PROVIDED MATERIAL:
>>>

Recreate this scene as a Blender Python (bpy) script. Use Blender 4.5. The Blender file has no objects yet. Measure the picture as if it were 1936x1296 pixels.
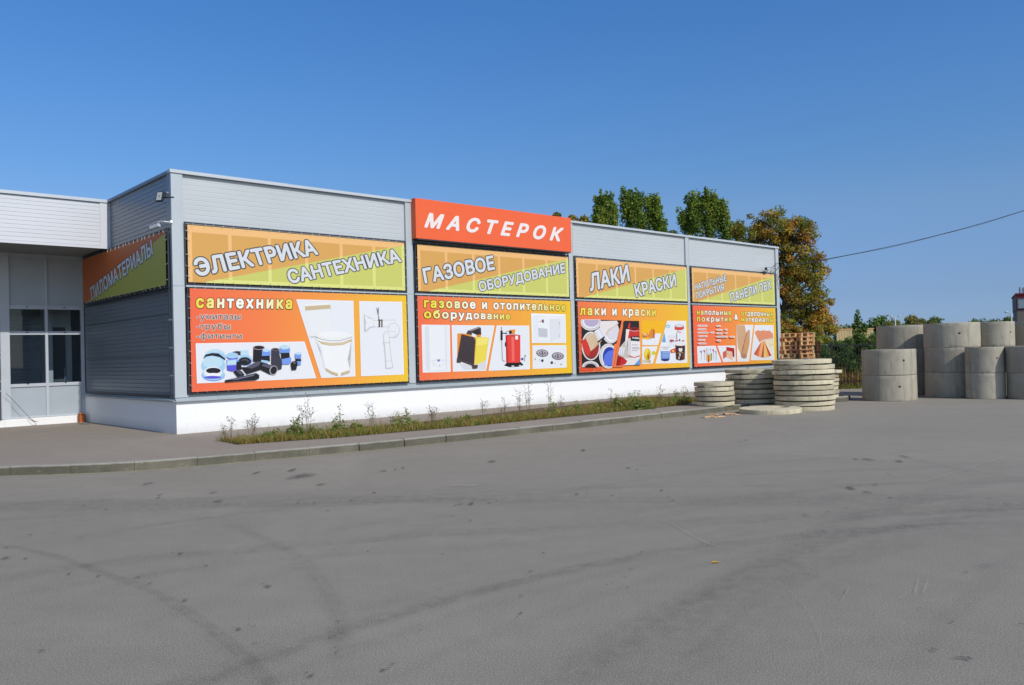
import bpy, bmesh, math, random
from mathutils import Vector, Matrix, noise as mnoise
from mathutils.geometry import interpolate_bezier, delaunay_2d_cdt
import numpy as np
random.seed(7)
PI = math.pi
sc = bpy.context.scene

# ------------------------------------------------------------------ camera
FPX, PITCH, ROLL, HC = 1575.906, 0.0141016, -0.0264623, 1.8
CXP, CYP = 968.0, 648.0
_fw = Vector((0, math.cos(PITCH), math.sin(PITCH)))
_u0 = Vector((0, -math.sin(PITCH), math.cos(PITCH)))
_r0 = Vector((1, 0, 0))
RT = _r0 * math.cos(ROLL) + _u0 * math.sin(ROLL)
UP = _u0 * math.cos(ROLL) - _r0 * math.sin(ROLL)
FW = _fw
EYE = Vector((0, 0, HC))
cd = bpy.data.cameras.new('camera')
cam = bpy.data.objects.new('camera', cd)
sc.collection.objects.link(cam)
cd.sensor_fit = 'HORIZONTAL'; cd.sensor_width = 36.0
cd.lens = FPX / 1936.0 * 36.0
cd.clip_start = 0.1; cd.clip_end = 6000
m = Matrix((RT, UP, -FW)).transposed().to_4x4()
m.translation = EYE
cam.matrix_world = m
sc.camera = cam

# ------------------------------------------------------------------ sun and sky
AZ = 0.7387362                                    # direction the long facade runs in
U = Vector((math.cos(AZ), math.sin(AZ), 0)); N = Vector((-math.sin(AZ), math.cos(AZ), 0))
C0 = Vector((-7.83919, 19.38911, 0))              # front corner of the shop
SUN_EL = math.radians(40.6); DAZ = math.radians(0.6)
sh = (-N * math.cos(DAZ) + U * math.sin(DAZ))
SUN = Vector((sh.x * math.cos(SUN_EL), sh.y * math.cos(SUN_EL), math.sin(SUN_EL)))
w = bpy.data.worlds.new('World'); sc.world = w; w.use_nodes = True
nt = w.node_tree
sky = nt.nodes.new('ShaderNodeTexSky'); sky.sky_type = 'NISHITA'; sky.sun_disc = False
sky.sun_elevation = SUN_EL; sky.sun_rotation = math.atan2(sh.x, sh.y)
sky.air_density = 1.0; sky.dust_density = 0.25; sky.ozone_density = 2.0; sky.altitude = 0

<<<

WHAT IS ASKED: Copy out every line of the material above exactly, skipping the pictures.

EXERCISE ANSWER:
Recreate this scene as a Blender Python (bpy) script. Use Blender 4.5. The Blender file has no objects yet. Measure the picture as if it were 1936x1296 pixels.
import bpy, bmesh, math, random
from mathutils import Vector, Matrix, noise as mnoise
from mathutils.geometry import interpolate_bezier, delaunay_2d_cdt
import numpy as np
random.seed(7)
PI = math.pi
sc = bpy.context.scene

# ------------------------------------------------------------------ camera
FPX, PITCH, ROLL, HC = 1575.906, 0.0141016, -0.0264623, 1.8
CXP, CYP = 968.0, 648.0
_fw = Vector((0, math.cos(PITCH), math.sin(PITCH)))
_u0 = Vector((0, -math.sin(PITCH), math.cos(PITCH)))
_r0 = Vector((1, 0, 0))
RT = _r0 * math.cos(ROLL) + _u0 * math.sin(ROLL)
UP = _u0 * math.cos(ROLL) - _r0 * math.sin(ROLL)
FW = _fw
EYE = Vector((0, 0, HC))
cd = bpy.data.cameras.new('camera')
cam = bpy.data.objects.new('camera', cd)
sc.collection.objects.link(cam)
cd.sensor_fit = 'HORIZONTAL'; cd.sensor_width = 36.0
cd.lens = FPX / 1936.0 * 36.0
cd.clip_start = 0.1; cd.clip_end = 6000
m = Matrix((RT, UP, -FW)).transposed().to_4x4()
m.translation = EYE
cam.matrix_world = m
sc.camera = cam

# ------------------------------------------------------------------ sun and sky
AZ = 0.7387362                                    # direction the long facade runs in
U = Vector((math.cos(AZ), math.sin(AZ), 0)); N = Vector((-math.sin(AZ), math.cos(AZ), 0))
C0 = Vector((-7.83919, 19.38911, 0))              # front corner of the shop
SUN_EL = math.radians(40.6); DAZ = math.radians(0.6)
sh = (-N * math.cos(DAZ) + U * math.sin(DAZ))
SUN = Vector((sh.x * math.cos(SUN_EL), sh.y * math.cos(SUN_EL), math.sin(SUN_EL)))
w = bpy.data.worlds.new('World'); sc.world = w; w.use_nodes = True
nt = w.node_tree
sky = nt.nodes.new('ShaderNodeTexSky'); sky.sky_type = 'NISHITA'; sky.sun_disc = False
sky.sun_elevation = SUN_EL; sky.sun_rotation = math.atan2(sh.x, sh.y)
sky.air_density = 1.0; sky.dust_density = 0.25; sky.ozone_density = 2.0; sky.altitude = 0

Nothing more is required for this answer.